If you grow to 10 casual workers responsible for a larger business, it is reasonable to assume you will now need two quality control supervisors. The actual number will vary for every business. It suffices to say that you must know that it has to grow alongside your workforce.

Also within that growth, the added quality control team must have its own division of responsibility with well-defined roles for quality control of the company.

Now that you have created a scalable management model with a defined quality control system, it’s time to execute it to perfection.

It is very effective to use daily and weekly checklists to make sure individuals are performing their assigned tasks in a consistent manner.

A checklist, also known as check sheet, is a simple document that is used for collecting data in real time (as it occurs) and at the location where the data is generated.

If it is a dairy farm, the checklist (see below) should be glued to the wall or hang on a clip board from a nail (best option) in the animal shed.

The checklist is one of the seven basic tools of quality control pioneered by Dr Kaoru Ishikawa, one of the gurus of quality management.

The other six are pareto diagram, cause and effect diagram, control charts, flow charts, histograms and scatter diagrams.

The checklist is typically a blank form that is designed for quick, easy, and efficient recording of the desired information, which can be either quantitative (numbers) or qualitative (colour or gender).

When the information is quantitative, the check sheet is sometimes called a tally sheet.

A defining characteristic of a check sheet is that data is recorded by making marks (checks) on it.

A typical check sheet is divided into regions, and marks made have different significance.

Data is read by observing the location and number of marks on the sheet.

FIVE BASIC TYPES OF CHECK SHEETS

  1. i) CLASSIFICATION CHECK SHEET: A trait such as a defect must be classified into a category. If you just kept track of the total defects, you would know that you had 101 defects.

That is somewhat useful but that, in and of itself, does not provide much insight as to which day is the worst day or which source of defects is in the worst shape.

With a classification check sheet, it provides a visual overview of the problem areas. An example of a classification checklist is given on the left.

  1. ii) DEFECT LOCATION CHECK SHEET: The physical location of a trait is indicated on a picture, or illustration of a part or item being evaluated.

Instead of just keeping track of the number of defects, the defect location check sheet can reveal an area of the product that tends to see most of the defects, say for instance the upper right hand corner.

Once this is known, the team can go back to the process to see what it is about the place that is causing the defects.

In a dairy farm, a cow may have developed sores. A sketch of the cow should be made showing the location of the sores.

iii) FREQUENCY CHECK SHEET: The presence or absence of a trait or combination of traits is captured in this sheet.

Also, number of occurrences of a trait on a product can be indicated.

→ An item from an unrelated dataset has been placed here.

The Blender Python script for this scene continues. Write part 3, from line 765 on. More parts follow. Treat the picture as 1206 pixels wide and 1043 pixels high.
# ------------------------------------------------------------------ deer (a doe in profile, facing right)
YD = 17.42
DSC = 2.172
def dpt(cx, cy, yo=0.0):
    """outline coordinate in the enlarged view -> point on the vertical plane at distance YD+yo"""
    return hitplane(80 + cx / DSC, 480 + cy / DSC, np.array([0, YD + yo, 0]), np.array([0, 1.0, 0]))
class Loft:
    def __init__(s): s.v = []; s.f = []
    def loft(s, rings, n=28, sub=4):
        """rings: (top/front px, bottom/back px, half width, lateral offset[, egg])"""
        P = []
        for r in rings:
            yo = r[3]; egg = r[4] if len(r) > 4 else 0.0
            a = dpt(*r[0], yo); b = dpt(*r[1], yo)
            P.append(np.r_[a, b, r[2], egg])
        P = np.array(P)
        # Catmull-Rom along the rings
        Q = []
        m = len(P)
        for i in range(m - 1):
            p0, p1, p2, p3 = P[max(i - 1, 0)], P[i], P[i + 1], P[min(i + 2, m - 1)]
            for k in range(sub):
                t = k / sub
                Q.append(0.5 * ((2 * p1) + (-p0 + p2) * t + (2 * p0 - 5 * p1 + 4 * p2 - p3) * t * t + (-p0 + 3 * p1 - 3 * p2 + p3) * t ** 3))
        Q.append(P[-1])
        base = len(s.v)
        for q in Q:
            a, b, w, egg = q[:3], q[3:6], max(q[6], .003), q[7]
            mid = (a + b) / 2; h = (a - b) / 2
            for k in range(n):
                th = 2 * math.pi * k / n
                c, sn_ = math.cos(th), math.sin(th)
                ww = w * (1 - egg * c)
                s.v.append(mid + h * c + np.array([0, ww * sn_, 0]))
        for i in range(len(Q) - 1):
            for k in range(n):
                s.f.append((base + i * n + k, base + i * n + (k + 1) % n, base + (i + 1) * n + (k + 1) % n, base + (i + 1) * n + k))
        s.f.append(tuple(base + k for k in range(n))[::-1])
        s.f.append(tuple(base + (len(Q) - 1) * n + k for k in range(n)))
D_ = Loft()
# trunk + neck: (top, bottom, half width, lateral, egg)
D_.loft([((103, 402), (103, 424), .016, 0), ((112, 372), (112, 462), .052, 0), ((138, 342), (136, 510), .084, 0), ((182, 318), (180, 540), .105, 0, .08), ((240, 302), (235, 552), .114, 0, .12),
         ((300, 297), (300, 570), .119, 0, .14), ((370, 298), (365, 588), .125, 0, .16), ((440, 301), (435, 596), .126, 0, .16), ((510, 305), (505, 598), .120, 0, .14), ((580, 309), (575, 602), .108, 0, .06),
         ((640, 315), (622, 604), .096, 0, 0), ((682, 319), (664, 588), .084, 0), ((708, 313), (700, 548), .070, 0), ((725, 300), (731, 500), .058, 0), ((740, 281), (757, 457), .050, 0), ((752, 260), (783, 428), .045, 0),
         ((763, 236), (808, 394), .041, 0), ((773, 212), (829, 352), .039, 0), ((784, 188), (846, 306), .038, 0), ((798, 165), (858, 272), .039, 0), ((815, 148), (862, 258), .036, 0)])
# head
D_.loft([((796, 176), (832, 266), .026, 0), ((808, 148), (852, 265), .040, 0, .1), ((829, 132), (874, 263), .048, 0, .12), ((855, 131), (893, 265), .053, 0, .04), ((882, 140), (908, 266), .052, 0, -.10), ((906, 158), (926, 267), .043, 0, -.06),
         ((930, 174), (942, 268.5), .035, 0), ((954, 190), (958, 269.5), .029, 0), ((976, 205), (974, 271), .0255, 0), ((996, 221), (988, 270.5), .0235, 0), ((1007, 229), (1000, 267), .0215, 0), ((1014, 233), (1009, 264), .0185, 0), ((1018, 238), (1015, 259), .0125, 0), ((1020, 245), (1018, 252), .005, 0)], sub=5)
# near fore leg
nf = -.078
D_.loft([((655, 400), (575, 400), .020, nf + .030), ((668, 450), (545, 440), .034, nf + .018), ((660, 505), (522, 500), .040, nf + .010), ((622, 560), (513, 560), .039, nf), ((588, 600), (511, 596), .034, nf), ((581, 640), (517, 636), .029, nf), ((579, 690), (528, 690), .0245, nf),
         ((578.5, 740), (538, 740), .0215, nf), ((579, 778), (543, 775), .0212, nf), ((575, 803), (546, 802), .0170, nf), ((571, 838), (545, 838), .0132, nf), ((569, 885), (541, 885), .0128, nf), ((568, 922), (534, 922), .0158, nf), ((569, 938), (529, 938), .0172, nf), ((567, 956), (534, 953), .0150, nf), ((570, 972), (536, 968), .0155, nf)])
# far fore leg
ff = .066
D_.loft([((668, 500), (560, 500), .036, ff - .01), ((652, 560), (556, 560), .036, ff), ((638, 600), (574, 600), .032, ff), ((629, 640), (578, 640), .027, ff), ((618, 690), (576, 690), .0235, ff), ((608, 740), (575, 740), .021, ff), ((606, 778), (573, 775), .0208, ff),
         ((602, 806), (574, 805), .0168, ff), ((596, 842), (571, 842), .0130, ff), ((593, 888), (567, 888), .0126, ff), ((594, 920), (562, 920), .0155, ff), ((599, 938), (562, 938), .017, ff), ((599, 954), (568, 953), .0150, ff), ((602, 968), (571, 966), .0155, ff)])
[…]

For instance, if you just tracked the number of defects, you may not realise that wrong colour has the highest frequency of occurrence.

Furthermore, if wrong colour was not broken down further, you might not realise that green is giving you the most defects.

  1. iv) MEASUREMENT SCALE CHECK SHEET:

This is divided into intervals and measurements, which are indicated by checking an appropriate interval.

For instance, a front-line (the person physically handling the product or directly providing service to the customer) quality control manager may have a daily checklist of five quality control matters to be reviewed on Monday, Tuesday and Wednesday, and so on.

They are responsible on each of those days for performing those tasks and then recording that they have been completed.

The manager above them has his or her own checklist of matters to do, which include checking with the subordinate managers daily to make sure that they performed all of their assigned tasks.

It is a simple structure but vital to making sure the systems that are created are executed.

The person responsible for executing the front-line systems reports to their manager that they have been completed.

That manager then reports to their supervisor that all tasks have, or have not been done as required.

If all works properly, we are only speaking about a few minutes out of your day to deal with the reporting of the underlying systems.

  1. v) CHECK LIST:

The items to be performed are listed so that as each is accomplished, it can be marked as having been completed.

Numbers do not lie. Finally, even when you set up the systems and grow management and quality control, you must always be mindful of the numbers. Numbers don’t lie.

If used properly, they will tell you where additional oversight or changes are needed within your agribusiness to increase efficiency, sales, and quality.

Assume, for instance, that your sales are great. They are growing at an unbelievable pace yet your financial records tell you something is wrong.

That your expenses are outpacing your revenue growth. The numbers don’t lie and they will tell you more about the health of your business than anything else.

What do you do when the numbers tell a story you don’t like? Use them. Use them to determine what the problem is.

Create a system to fix the problem and then assign it to someone to manage and run to perfection 100 per cent of the time.

How to begin? Break down your business into subsystems and for each, assign someone (this someone could be you if the business is small), to be responsible.

They must use checklists which they then forward to you every week.  You scrutinise these filled up lists for variations, then make the decision as the leader on the way forward.